Jim Witt

March 18, 2014

Dan Jenkins told the tale that inspired me

His Ownself: A Semi-Memoir is a raucous tale of the Fort Worth author’s decades as a journalist, golfer and screenwriter.

It’s strange how Aug. 16 is a date that keeps showing up in my life.

I was named executive editor of the Star-Telegram Aug. 16, 1996. I helped convince sports columnist Randy Galloway to leave The Dallas Morning News and join the Star-Telegram Aug. 16, 1998. And for everybody who knows I have a fascination with Elvis, he died Aug. 16, 1977.

So I really wasn’t surprised when I read Fort Worth sportswriter Dan Jenkins’ new autobiography, His Ownself: A Semi-Memoir, and found out that the Sports Illustrated story he wrote that got me interested in journalism as a 13-year-old was published Aug. 16, 1965.

Of course.

It was called “The Glory Game at Goat Hills,” and it was a hilarious story about the escapades of Jenkins and a cast of characters who played golf from the mid-1940s to the late 1950s at the old Worth Hills municipal course that used to be off Stadium Drive across from TCU.

The exploits of Cecil the Parachute, Tiny, Easy Reid, Magoo, Foot the Free, Grease Repellent, Ernie, Matty, Rush, Little Joe, Weldon the Oath, Jerry, John the Band-Aid and Moron Tom had a huge impact on me.

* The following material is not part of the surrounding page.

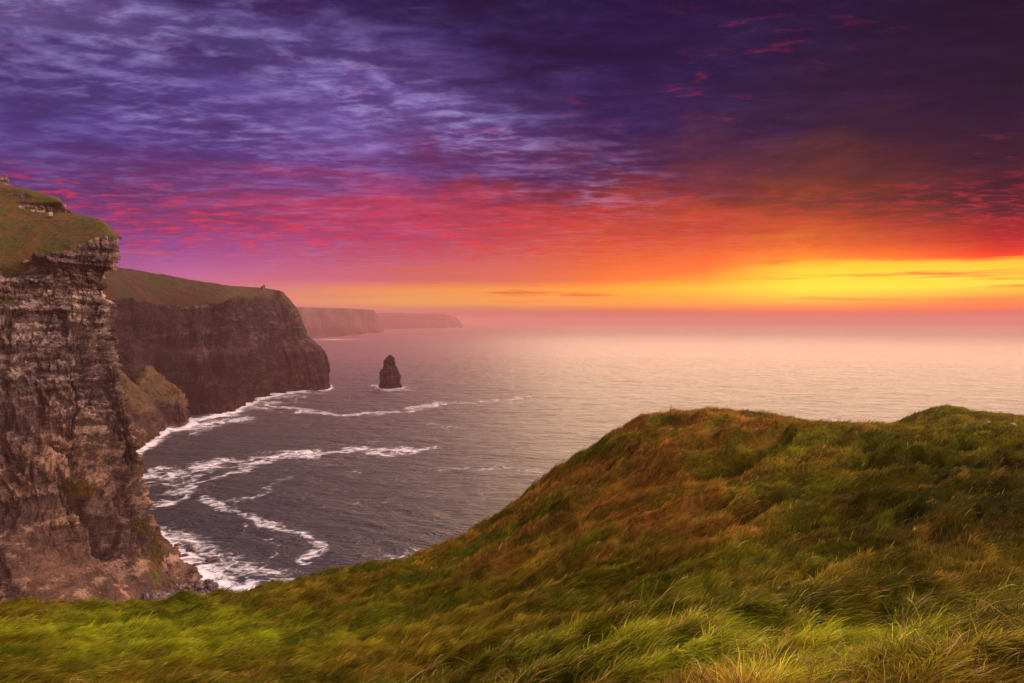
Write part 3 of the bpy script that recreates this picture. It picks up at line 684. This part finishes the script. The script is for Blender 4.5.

It was the conversational way that Jenkins wrote, and the raucous humor he sprinkled throughout the story, that really spoke to me. A sample:

“Bored, we often played Goat Hills backward, to every other hole, to every third hole, entirely out of bounds except for the greens (which meant you had to stay in the roads and lawns), with only one club or at night, which was stimulating because of all the occupied cars parked on the more remote fairways.

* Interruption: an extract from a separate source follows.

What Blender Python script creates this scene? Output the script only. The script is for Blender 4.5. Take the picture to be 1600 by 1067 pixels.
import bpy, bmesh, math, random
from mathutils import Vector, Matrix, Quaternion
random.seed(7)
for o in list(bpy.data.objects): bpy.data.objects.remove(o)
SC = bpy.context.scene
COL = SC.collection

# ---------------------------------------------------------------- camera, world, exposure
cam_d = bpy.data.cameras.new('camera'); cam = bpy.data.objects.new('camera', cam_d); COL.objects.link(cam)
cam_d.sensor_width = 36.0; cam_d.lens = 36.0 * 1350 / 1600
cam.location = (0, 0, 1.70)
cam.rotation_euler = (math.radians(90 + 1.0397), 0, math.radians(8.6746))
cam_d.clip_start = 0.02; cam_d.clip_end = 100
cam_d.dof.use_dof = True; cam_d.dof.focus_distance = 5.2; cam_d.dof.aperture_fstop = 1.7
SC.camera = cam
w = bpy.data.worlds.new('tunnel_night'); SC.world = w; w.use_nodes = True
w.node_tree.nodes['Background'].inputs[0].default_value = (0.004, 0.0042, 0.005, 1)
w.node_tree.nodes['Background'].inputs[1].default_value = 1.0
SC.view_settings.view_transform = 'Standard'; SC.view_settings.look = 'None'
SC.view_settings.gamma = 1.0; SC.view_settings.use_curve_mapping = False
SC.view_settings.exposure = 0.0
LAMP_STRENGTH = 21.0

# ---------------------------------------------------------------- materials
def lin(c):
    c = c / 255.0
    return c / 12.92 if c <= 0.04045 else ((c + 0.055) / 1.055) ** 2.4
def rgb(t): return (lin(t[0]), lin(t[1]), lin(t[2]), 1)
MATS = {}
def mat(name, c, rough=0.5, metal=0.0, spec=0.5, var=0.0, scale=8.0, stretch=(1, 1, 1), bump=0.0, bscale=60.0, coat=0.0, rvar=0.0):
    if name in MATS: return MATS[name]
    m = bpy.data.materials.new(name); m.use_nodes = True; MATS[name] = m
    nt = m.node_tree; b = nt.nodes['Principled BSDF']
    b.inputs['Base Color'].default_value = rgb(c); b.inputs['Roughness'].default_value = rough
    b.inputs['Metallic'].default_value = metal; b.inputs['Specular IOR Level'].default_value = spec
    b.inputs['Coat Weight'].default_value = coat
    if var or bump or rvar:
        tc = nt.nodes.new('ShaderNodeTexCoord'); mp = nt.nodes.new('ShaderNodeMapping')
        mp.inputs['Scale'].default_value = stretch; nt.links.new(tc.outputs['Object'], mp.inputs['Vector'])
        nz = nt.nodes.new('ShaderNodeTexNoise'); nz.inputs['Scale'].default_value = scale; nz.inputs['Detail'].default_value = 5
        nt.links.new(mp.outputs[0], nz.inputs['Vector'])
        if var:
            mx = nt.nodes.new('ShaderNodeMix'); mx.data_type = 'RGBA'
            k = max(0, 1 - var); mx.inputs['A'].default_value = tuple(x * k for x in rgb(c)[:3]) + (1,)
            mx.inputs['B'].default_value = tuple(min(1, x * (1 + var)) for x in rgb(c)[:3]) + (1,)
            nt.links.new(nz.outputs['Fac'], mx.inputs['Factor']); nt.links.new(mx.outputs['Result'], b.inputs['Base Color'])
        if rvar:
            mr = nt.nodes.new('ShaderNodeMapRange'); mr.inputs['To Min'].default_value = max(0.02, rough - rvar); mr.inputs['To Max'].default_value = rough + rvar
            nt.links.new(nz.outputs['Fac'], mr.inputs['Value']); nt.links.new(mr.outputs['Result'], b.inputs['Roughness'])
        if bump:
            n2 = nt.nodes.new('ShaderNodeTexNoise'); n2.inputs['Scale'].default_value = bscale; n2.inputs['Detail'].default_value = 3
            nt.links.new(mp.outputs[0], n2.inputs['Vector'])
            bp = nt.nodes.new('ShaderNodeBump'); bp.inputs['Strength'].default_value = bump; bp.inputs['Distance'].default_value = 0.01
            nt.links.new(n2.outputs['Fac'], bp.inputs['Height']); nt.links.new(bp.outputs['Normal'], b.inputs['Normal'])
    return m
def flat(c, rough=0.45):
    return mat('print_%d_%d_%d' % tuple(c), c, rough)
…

“One of the most interesting games we invented, however, was the Thousand-yard Dash. This was a one-hole marathon. It started at the farthest point on the course from the clubhouse and ended at the chipped-out place in the concrete on the porch. I have forgotten who invented it. Most likely it was either Foot the Free or myself or Matty, for we had once played from the Majestic Theater to the Tarrant County Courthouse in downtown Fort Worth — anything off Throckmorton Street was out of bounds — without getting arrested.’’

I played golf every day back then at a little 9-hole muni course in Roswell, N.M, the same one Hall-of-Fame player Nancy Lopez learned on. So my friends and I immediately invented some unconventional golf games too.

Jenkins went from the Fort Worth Press to the Dallas Times-Herald to Sports Illustrated for 24 years, then to Playboy and Golf Digest for even longer. Along the way he became a best-selling author and his books Semi-Tough and Dead Solid Perfect and Baja Oklahoma were all made into movies. He was recently inducted into the Golf Hall of Fame and received the Red Smith Award, the highest honor you can get as a sportswriter.

And he owes it all to the fact that to the rest of America, Texas is a really like a foreign country.

It’s the same reason Dr. Phil is such a big hit on TV. Viewers love to hear him spout “Texanisms” while he’s dispensing his pop psychology.

I found Jenkins’ memoir to be a can’t-put-it-down-because-it’s-so-funny experience. But of course I’m from Fort Worth, love golf and college football and every one of his previous books and work at a newspaper and try to write occasionally, so if none of those descriptions fit you then I can’t really say if you’ll like it or not.